Plus encore leur assise intérieure est un enracinement. L’arbre est planté dans une terre. Eux font corps avec une population, plus sans doute que des religieux qui sont souvent situés d’abord dans une dynamique transversale par rapport à une implantation territoriale. Connaître le terrain est un réflexe constant. La proximité aux uns et aux autres, la compréhension de ce que vivent les gens, l’attention à ce qui se passe ne font qu’un avec le souci de l’Evangile et de l’Eglise. Leur capacité d’autonomie personnelle se conjugue avec une sensibilité à l’humain.

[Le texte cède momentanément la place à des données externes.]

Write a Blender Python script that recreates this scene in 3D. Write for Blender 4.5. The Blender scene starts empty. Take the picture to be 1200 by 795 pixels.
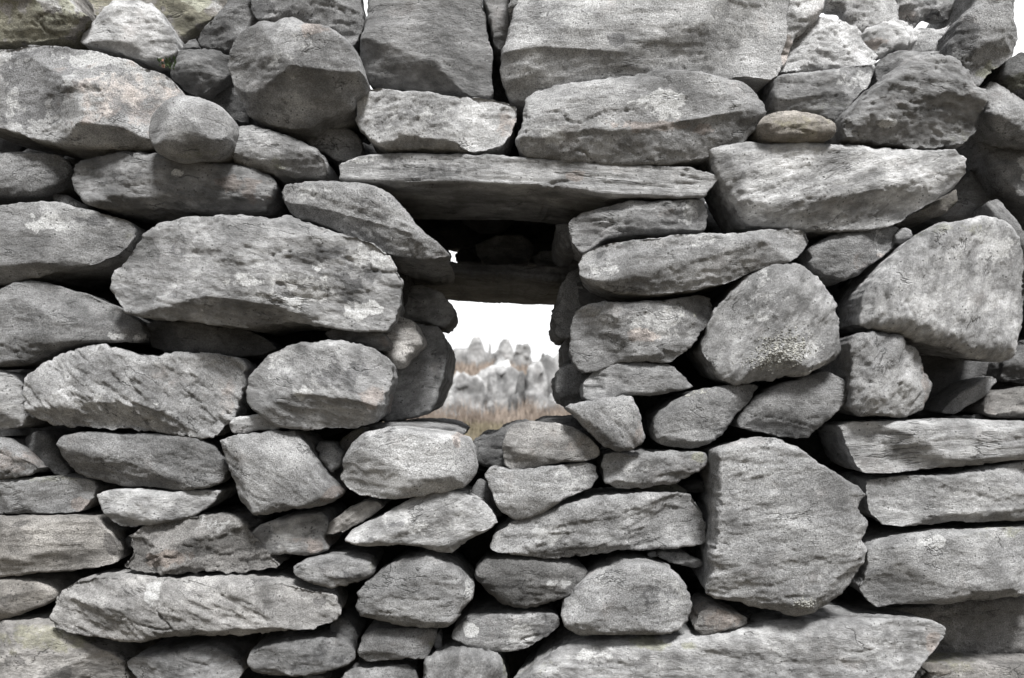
import bpy, math, random
import numpy as np
from mathutils.geometry import delaunay_2d_cdt

# ------------------------------------------------------------------ camera, world, sun, exposure
SC = bpy.context.scene
COL = SC.collection
CAM_D = 1.40            # metres from the wall face
FPX = 933.0             # focal length in photo pixels (1200 wide)
CX, HY = 600.0, 470.0   # photo column / row straight ahead of the lens
EYE = 1.30              # lens height above the ground in front of the wall

cam_d = bpy.data.cameras.new('camera')
cam = bpy.data.objects.new('camera', cam_d)
COL.objects.link(cam)
cam.location = (0, -CAM_D, EYE)
cam.rotation_euler = (math.radians(90), 0, 0)
cam_d.sensor_width = 36.0
cam_d.lens = 36.0 * FPX / 1200.0
cam_d.shift_y = (HY - 397.5) / 1200.0
cam_d.clip_start = 0.05
cam_d.clip_end = 3000
cam_d.dof.use_dof = True
cam_d.dof.focus_distance = CAM_D - 0.02
cam_d.dof.aperture_fstop = 5.6
SC.camera = cam
SC.cycles.max_bounces = 4
SC.cycles.diffuse_bounces = 2

SUN_EL, SUN_AZ = math.radians(59), math.radians(20)   # azimuth measured from behind the camera towards the right
world = bpy.data.worlds.new('World')
SC.world = world
world.use_nodes = True
nt = world.node_tree
nt.nodes.clear()
w_out = nt.nodes.new('ShaderNodeOutputWorld')
w_bg = nt.nodes.new('ShaderNodeBackground')
w_sky = nt.nodes.new('ShaderNodeTexSky')
w_sky.sky_type = 'NISHITA'
w_sky.sun_disc = False
w_sky.sun_elevation = SUN_EL
w_sky.sun_rotation = math.radians(180) - SUN_AZ
w_sky.dust_density = 4.0
w_sky.air_density = 1.5
w_hs = nt.nodes.new('ShaderNodeHueSaturation')
w_hs.inputs['Saturation'].default_value = 0.05
w_mix = nt.nodes.new('ShaderNodeMixRGB')
w_mix.inputs[0].default_value = 0.72
w_mix.inputs[2].default_value = (11.0, 11.1, 11.2, 1)      # even cloud deck
nt.links.new(w_sky.outputs[0], w_hs.inputs['Color'])
nt.links.new(w_hs.outputs[0], w_mix.inputs[1])
# the cloud is thinner, and brighter, overhead and beyond the wall than behind the camera
w_tc = nt.nodes.new('ShaderNodeTexCoord')
w_dot = nt.nodes.new('ShaderNodeVectorMath'); w_dot.operation = 'DOT_PRODUCT'
w_dot.inputs[1].default_value = (0.05, 0.46, 0.40)
w_add = nt.nodes.new('ShaderNodeMath'); w_add.operation = 'ADD'; w_add.inputs[1].default_value = 0.76
w_mul = nt.nodes.new('ShaderNodeVectorMath'); w_mul.operation = 'SCALE'
nt.links.new(w_tc.outputs['Generated'], w_dot.inputs[0])
nt.links.new(w_dot.outputs['Value'], w_add.inputs[0])
nt.links.new(w_mix.outputs[0], w_mul.inputs[0])
nt.links.new(w_add.outputs[0], w_mul.inputs['Scale'])
nt.links.new(w_mul.outputs[0], w_bg.inputs[0])
w_bg.inputs[1].default_value = 0.062
nt.links.new(w_bg.outputs[0], w_out.inputs[0])

sun_d = bpy.data.lights.new('sun', 'SUN')
sun_d.energy = 4.5
sun_d.angle = math.radians(12)
sun_d.color = (1.0, 0.985, 0.96)
sun = bpy.data.objects.new('sun', sun_d)
COL.objects.link(sun)
sun.rotation_euler = (math.radians(90) - SUN_EL, 0, SUN_AZ)

SC.view_settings.view_transform = 'Standard'
SC.view_settings.look = 'None'
SC.view_settings.exposure = 1.12
SC.view_settings.gamma = 1.0
SC.view_settings.use_curve_mapping = False

# ------------------------------------------------------------------ numpy noise
RS = np.random.RandomState(7)
_P = RS.permutation(256).astype(np.int64)
_P = np.concatenate([_P, _P, _P])
_a = RS.normal(size=(256, 3)); _G = _a / np.linalg.norm(_a, axis=1)[:, None]

def perlin(p):
    i = np.floor(p).astype(np.int64)
    f = p - i
    i &= 255
    u = f * f * f * (f * (f * 6 - 15) + 10)
    out = 0
    for dx in (0, 1):
        wx = u[:, 0] if dx else 1 - u[:, 0]
        a = _P[(i[:, 0] + dx) & 255]
        for dy in (0, 1):
            wy = u[:, 1] if dy else 1 - u[:, 1]
            b = _P[a + ((i[:, 1] + dy) & 255)]
            for dz in (0, 1):
                wz = u[:, 2] if dz else 1 - u[:, 2]
                g = _G[_P[b + ((i[:, 2] + dz) & 255)]]
                d = g[:, 0] * (f[:, 0] - dx) + g[:, 1] * (f[:, 1] - dy) + g[:, 2] * (f[:, 2] - dz)
                out = out + wx * wy * wz * d
    return out * 1.5

def fbm(p, oct=4, gain=0.5):
    r, a = 0, 1.0
    for k in range(oct):
        r = r + a * perlin(p * 2.03 ** k + 17.3 * k)
        a *= gain
    return r

def sstep(a, b, x):
    t = np.clip((x - a) / (b - a), 0, 1)
    return t * t * (3 - 2 * t)

def smin(a, b, k):
    h = np.clip(0.5 + 0.5 * (b - a) / k, 0, 1)
    return b * (1 - h) + a * h - k * h * (1 - h)

# ------------------------------------------------------------------ materials
def N(nt, t, **kw):
    n = nt.nodes.new(t)
    for k, v in kw.items():
        setattr(n, k, v)
    return n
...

Reste le vrai défi de tenir dans la durée, alors que les conditions de vie ou de travail ne facilitent pas les choses. Pour cela chacun doit trouver par lui-même les moyens adaptés de son propre ressourcement. Dans la vie religieuse on est stimulé spirituellement et intellectuellement par la communauté et par une tradition propre. Là il faut trouver soi-même les appuis nécessaires. Les prêtres diocésains auxquels je pense savent se ménager du temps à eux ; ils ont une pratique régulière de la prière personnelle ; ils continuent à lire ; ils ont des amis. Quand on les rencontre, on a quelqu’un en face de soi, et leur humanité respire une joie discrète.

Dans la dizaine de ceux auxquels je pense, il y a de la diversité, et certains auraient peut-être du mal à vivre ou à travailler avec d’autres ; chez tous je constate cette capacité humaine nourrie de l’intérieur qui accompagne tranquillement la succession des tâches et des rencontres, des célébrations et des événements au long des années, et qui est la saveur propre de leur existence. C’est du dedans d’eux-mêmes qu’ils habitent les paroles et les gestes de leur ministère.

Ce que je viens de dire à propos de quelques prêtres diocésains que je connais, je l’ai retrouvé aussi chez des séminaristes que j’accompagnais au cours de retraites selon les Exercices Spirituels. Je me souviens de la joie manifeste, chez plusieurs de ceux-ci, de pouvoir, à cette occasion, habiter plus clairement de l’intérieur leur vocation de prêtre diocésain et un avenir dont la variété des aspects leur tenait à cœur. La surface communiquait avec une source. Et chez ceux-là on devinait aussi cette même capacité d’autonomie, avec une note de simplicité et de modestie, et ce même sens de l’humain constatés chez leurs aînés. On peut en attendre de bons fruits s’ils peuvent garder cet équilibre dans la durée, et parfois dans des conditions difficiles.